**** DATASET EXCERPT

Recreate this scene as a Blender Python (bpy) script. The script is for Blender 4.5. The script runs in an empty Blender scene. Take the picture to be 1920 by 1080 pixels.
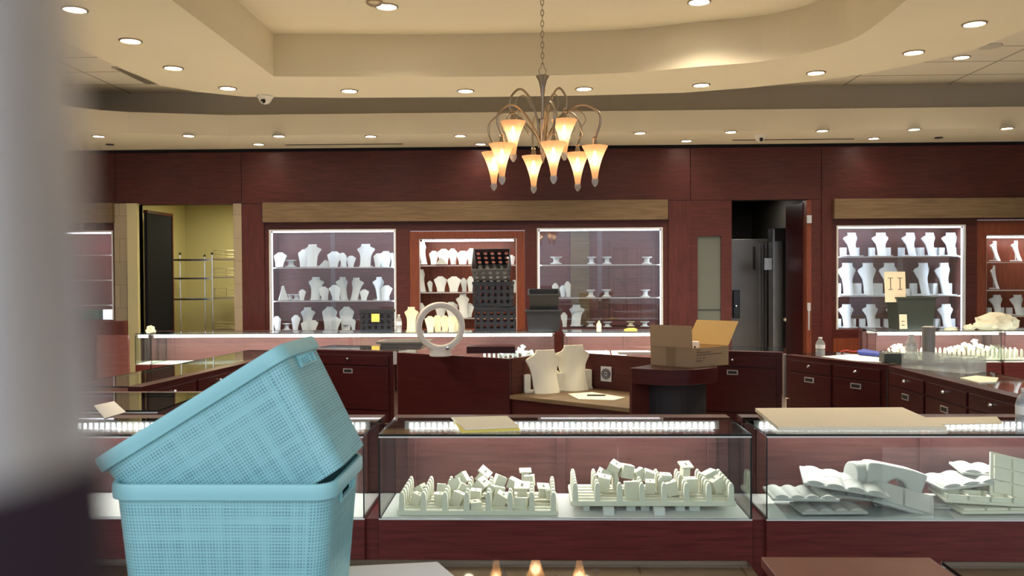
import bpy, math, random
from mathutils import Matrix, Vector
R = random.Random(7)
PI = math.pi
sc = bpy.context.scene
COL = sc.collection

# ------------------------------------------------------------------ camera
F = 1600.0
CAMZ = 1.62
M3 = (Matrix.Rotation(math.atan(43/F), 3, 'Z') @ Matrix.Rotation(PI/2 - math.atan(27/F), 3, 'X') @ Matrix.Rotation(-0.0055, 3, 'Z'))
camd = bpy.data.cameras.new('camera'); cam = bpy.data.objects.new('camera', camd); COL.objects.link(cam)
cam.matrix_world = Matrix.Translation((0, 0, CAMZ)) @ M3.to_4x4()
camd.sensor_width = 36; camd.lens = F/1920*36; camd.clip_start = 0.01; camd.clip_end = 100
camd.dof.use_dof = True; camd.dof.focus_distance = 4.6; camd.dof.aperture_fstop = 9.0
sc.camera = cam
def ray(px, py):
    return M3 @ Vector(((px-960)/F, -(py-540)/F, -1))
def at(px, py, Y):            # point seen at a pixel, at depth Y
    r = ray(px, py); t = Y/r.y
    return Vector((r.x*t, Y, CAMZ + r.z*t))
def on(px, py, z):            # point seen at a pixel, at height z
    r = ray(px, py); t = (z-CAMZ)/r.z
    return Vector((r.x*t, r.y*t, z))
def X(px, Y, py=520): return at(px, py, Y).x
def Zh(py, Y, px=960): return at(px, py, Y).z

# ------------------------------------------------------------------ materials
MATS = {}
RD_ = math.radians
def nmat(name):
    m = bpy.data.materials.new(name); m.use_nodes = True
    nt = m.node_tree; b = nt.nodes['Principled BSDF']; MATS[name] = m
    return m, nt, b
def simple(name, col, rough=.5, metal=0, spec=.5, noise=0, nscale=20, bump=0, coat=0):
    m, nt, b = nmat(name)
    b.inputs['Base Color'].default_value = (*col, 1); b.inputs['Roughness'].default_value = rough
    b.inputs['Metallic'].default_value = metal; b.inputs['Specular IOR Level'].default_value = spec
    b.inputs['Coat Weight'].default_value = coat
    if noise or bump:
        tc = nt.nodes.new('ShaderNodeTexCoord'); n = nt.nodes.new('ShaderNodeTexNoise'); n.inputs['Scale'].default_value = nscale
        n.inputs['Detail'].default_value = 4
        nt.links.new(tc.outputs['Object'], n.inputs['Vector'])
        if noise:
            r = nt.nodes.new('ShaderNodeMapRange'); r.inputs['To Min'].default_value = 1-noise; r.inputs['To Max'].default_value = 1+noise
            nt.links.new(n.outputs['Fac'], r.inputs['Value'])
            mx = nt.nodes.new('ShaderNodeVectorMath'); mx.operation = 'SCALE'; mx.inputs[0].default_value = col
            nt.links.new(r.outputs[0], mx.inputs['Scale']); nt.links.new(mx.outputs[0], b.inputs['Base Color'])
        if bump:
            bp = nt.nodes.new('ShaderNodeBump'); bp.inputs['Strength'].default_value = bump; bp.inputs['Distance'].default_value = .003
            nt.links.new(n.outputs['Fac'], bp.inputs['Height']); nt.links.new(bp.outputs[0], b.inputs['Normal'])
    return m
def wood(name, c1, c2, rough=.42, horiz=True, sc_=1.0, coat=0.0):
    m, nt, b = nmat(name)
    tc = nt.nodes.new('ShaderNodeTexCoord'); mp = nt.nodes.new('ShaderNodeMapping')
    mp.inputs['Scale'].default_value = (2*sc_, 2*sc_, 30*sc_) if horiz else (30*sc_, 30*sc_, 2*sc_)
    n = nt.nodes.new('ShaderNodeTexNoise'); n.inputs['Scale'].default_value = 2.2; n.inputs['Detail'].default_value = 6; n.inputs['Distortion'].default_value = .6
    cr = nt.nodes.new('ShaderNodeValToRGB'); cr.color_ramp.elements[0].position = .35; cr.color_ramp.elements[1].position = .68
    cr.color_ramp.elements[0].color = (*c1, 1); cr.color_ramp.elements[1].color = (*c2, 1)
    nt.links.new(tc.outputs['Object'], mp.inputs[0]); nt.links.new(mp.outputs[0], n.inputs['Vector'])
    nt.links.new(n.outputs['Fac'], cr.inputs[0]); nt.links.new(cr.outputs[0], b.inputs['Base Color'])
    b.inputs['Roughness'].default_value = rough; b.inputs['Coat Weight'].default_value = coat; b.inputs['Specular IOR Level'].default_value = .3
    return m
def glass(name, tint=(.93, .97, .95), refl=1.0, f0=1.5, milk=0.0):
    m, nt, b = nmat(name); nt.nodes.remove(b)
    out = nt.nodes['Material Output']
    t = nt.nodes.new('ShaderNodeBsdfTransparent'); t.inputs[0].default_value = (*tint, 1)
    g = nt.nodes.new('ShaderNodeBsdfGlossy'); g.inputs['Roughness'].default_value = .02; g.inputs[0].default_value = (refl, refl, refl, 1)
    fr = nt.nodes.new('ShaderNodeFresnel'); ge = nt.nodes.new('ShaderNodeNewGeometry'); mi = nt.nodes.new('ShaderNodeMapRange')
    mi.inputs['To Min'].default_value = f0; mi.inputs['To Max'].default_value = 1/f0
    nt.links.new(ge.outputs['Backfacing'], mi.inputs['Value']); nt.links.new(mi.outputs[0], fr.inputs[0])
    mx = nt.nodes.new('ShaderNodeMixShader')
    nt.links.new(fr.outputs[0], mx.inputs[0]); nt.links.new(t.outputs[0], mx.inputs[1]); nt.links.new(g.outputs[0], mx.inputs[2])
    last = mx
    if milk:      # dusty, wiped glass: a thin uneven film of dirt
        d = nt.nodes.new('ShaderNodeBsdfDiffuse'); d.inputs[0].default_value = (.75, .78, .8, 1)
        tc = nt.nodes.new('ShaderNodeTexCoord'); n = nt.nodes.new('ShaderNodeTexNoise'); n.inputs['Scale'].default_value = 3; n.inputs['Detail'].default_value = 6
        nt.links.new(tc.outputs['Object'], n.inputs['Vector'])
        r = nt.nodes.new('ShaderNodeMapRange'); r.inputs['From Min'].default_value = .35; r.inputs['From Max'].default_value = .75
        r.inputs['To Min'].default_value = milk*.3; r.inputs['To Max'].default_value = milk
        nt.links.new(n.outputs['Fac'], r.inputs['Value'])
        m2 = nt.nodes.new('ShaderNodeMixShader'); nt.links.new(r.outputs[0], m2.inputs[0]); nt.links.new(mx.outputs[0], m2.inputs[1]); nt.links.new(d.outputs[0], m2.inputs[2])
        last = m2
    nt.links.new(last.outputs[0], out.inputs[0])
    return m
def emit(name, col, s):
    m, nt, b = nmat(name)
    b.inputs['Base Color'].default_value = (.8, .8, .8, 1)
    b.inputs['Emission Color'].default_value = (*col, 1); b.inputs['Emission Strength'].default_value = s
    return m
simple('paint_beige', (.80, .735, .58), .75, noise=.03, nscale=3)
simple('paint_soffit', (.78, .71, .56), .75, noise=.03, nscale=3)
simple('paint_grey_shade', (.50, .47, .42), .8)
simple('paint_yellow', (.47, .415, .235), .8, noise=.04)
simple('carpet', (.62, .57, .50), .95, noise=.2, nscale=200, bump=.4)
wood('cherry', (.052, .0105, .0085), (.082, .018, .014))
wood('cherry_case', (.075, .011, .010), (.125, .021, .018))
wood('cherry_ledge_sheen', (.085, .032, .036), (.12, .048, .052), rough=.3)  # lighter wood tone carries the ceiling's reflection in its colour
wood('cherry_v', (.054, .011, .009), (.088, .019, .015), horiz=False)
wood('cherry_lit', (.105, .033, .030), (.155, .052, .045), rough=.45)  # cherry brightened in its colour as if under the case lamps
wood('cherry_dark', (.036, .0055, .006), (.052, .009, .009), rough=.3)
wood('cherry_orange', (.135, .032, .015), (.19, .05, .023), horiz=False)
wood('oak_pale', (.12, .078, .04), (.18, .12, .065), rough=.5, sc_=.6)
wood('table_brown', (.17, .045, .028), (.20, .055, .035), rough=.4)
simple('deck_white', (.80, .78, .74), .6); simple('pad_white', (.52, .51, .47), .7)
simple('velvet_white', (.58, .62, .64), .7, noise=.03, nscale=60, bump=.1)
simple('velvet_cream', (.72, .66, .46), .75, noise=.04, nscale=60, bump=.1)
simple('suede_cream', (.80, .77, .62), .8, noise=.04, nscale=80, bump=.1)
simple('suede_slot', (.22, .20, .16), .9)
simple('metal_brushed', (.42, .35, .26), .35, metal=1)
simple('metal_chrome', (.75, .75, .74), .18, metal=1)
simple('metal_dark', (.06, .06, .065), .35, metal=.8)
simple('metal_steel', (.40, .40, .39), .3, metal=1, noise=.2, nscale=5)
simple('frame_white', (.60, .59, .58), .4)
simple('black_plastic', (.010, .011, .016), .4)
simple('black_gap', (.006, .005, .008), .7)
simple('bin_black', (.018, .020, .026), .4)
simple('bin_green', (.035, .045, .038), .45)
simple('fan_grey', (.55, .53, .50), .35)
simple('cardboard', (.26, .175, .10), .85, noise=.06, nscale=30)
simple('cardboard_inside', (.46, .29, .10), .85, noise=.06, nscale=30)
simple('tape_brown', (.20, .125, .065), .35)
simple('paper_cream', (.80, .76, .62), .7)
simple('paper_white', (.80, .79, .76), .7)
simple('paper_yellow', (.78, .66, .14), .7)
simple('board_cream', (.78, .70, .53), .55)
simple('ink', (.03, .025, .03), .6)
simple('ink_brown', (.10, .06, .03), .7)
simple('blue_plastic', (.03, .06, .35), .4)
simple('red_plastic', (.5, .06, .05), .5)
simple('cup_grey', (.20, .19, .18), .4)
simple('tray_grey', (.18, .17, .16), .6)
simple('black_glossy', (.01, .01, .012), .15)
simple('pale_glass_panel', (.10, .11, .095), .4)
simple('door_black', (.008, .008, .012), .8, spec=.1)
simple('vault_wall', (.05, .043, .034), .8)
simple('vault_panel', (.16, .15, .14), .3, metal=.7, noise=.25, nscale=3)
simple('green_cloth', (.05, .16, .09), .8)
simple('bag_plastic', (.72, .68, .52), .45, bump=.6, nscale=25)
simple('bag_blue', (.50, .60, .78), .4, bump=.5, nscale=25)
simple('glass_edge', (.012, .02, .02), .2)
simple('trim_metal', (.55, .52, .5), .3, metal=.6)
simple('post_metal', (.56, .57, .60), .42, metal=.92)
simple('post_dark_reflection', (.022, .013, .018), .7, spec=.15)
simple('camera_white', (.78, .76, .72), .4)
glass('glass_clear'); glass('glass_top', refl=.9); glass('glass_dusty', milk=.035)
glass('glass_cabinet', (.93, .95, .97), milk=.012)
glass('glass_shelf', (.92, .96, .95), milk=.08)
glass('glass_bottle', (.86, .90, .90), milk=.55)
glass('plastic_clear', (.94, .95, .93), milk=.40)
emit('led_white', (1, .97, 1.0), 12); emit('led_line', (1, .96, .97), 6); emit('led_soft', (.93, .93, 1.0), 1.2); emit('led_cool', (.95, .93, 1.0), 5)
emit('lamp_warm', (1, .88, .70), 12); emit('bulb_warm', (1, .82, .55), 9)
emit('card_glow', (.75, .8, 1.0), 1.0)  # the card is no lamp; its lit look is added emission

def shade_mat():
    m, nt, b = nmat('shade_frost')
    b.inputs['Base Color'].default_value = (.95, .72, .50, 1); b.inputs['Roughness'].default_value = .5
    out = nt.nodes['Material Output']
    tl = nt.nodes.new('ShaderNodeBsdfTranslucent'); tl.inputs[0].default_value = (.95, .66, .40, 1)
    tp = nt.nodes.new('ShaderNodeBsdfTransparent'); tp.inputs[0].default_value = (1, .9, .8, 1)
    m1 = nt.nodes.new('ShaderNodeMixShader'); m1.inputs[0].default_value = .65
    m2 = nt.nodes.new('ShaderNodeMixShader'); m2.inputs[0].default_value = .25
    nt.links.new(b.outputs[0], m1.inputs[1]); nt.links.new(tl.outputs[0], m1.inputs[2])
    nt.links.new(m1.outputs[0], m2.inputs[1]); nt.links.new(tp.outputs[0], m2.inputs[2]); nt.links.new(m2.outputs[0], out.inputs[0])
shade_mat()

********

# WORK TO DO
Leave out the pictures and repeat exactly the lines from the start of the material through the line that contains "COL = sc.collection", both included.

# CORRECT OUTPUT
Recreate this scene as a Blender Python (bpy) script. The script is for Blender 4.5. The script runs in an empty Blender scene. Take the picture to be 1920 by 1080 pixels.
import bpy, math, random
from mathutils import Matrix, Vector
R = random.Random(7)
PI = math.pi
sc = bpy.context.scene
COL = sc.collection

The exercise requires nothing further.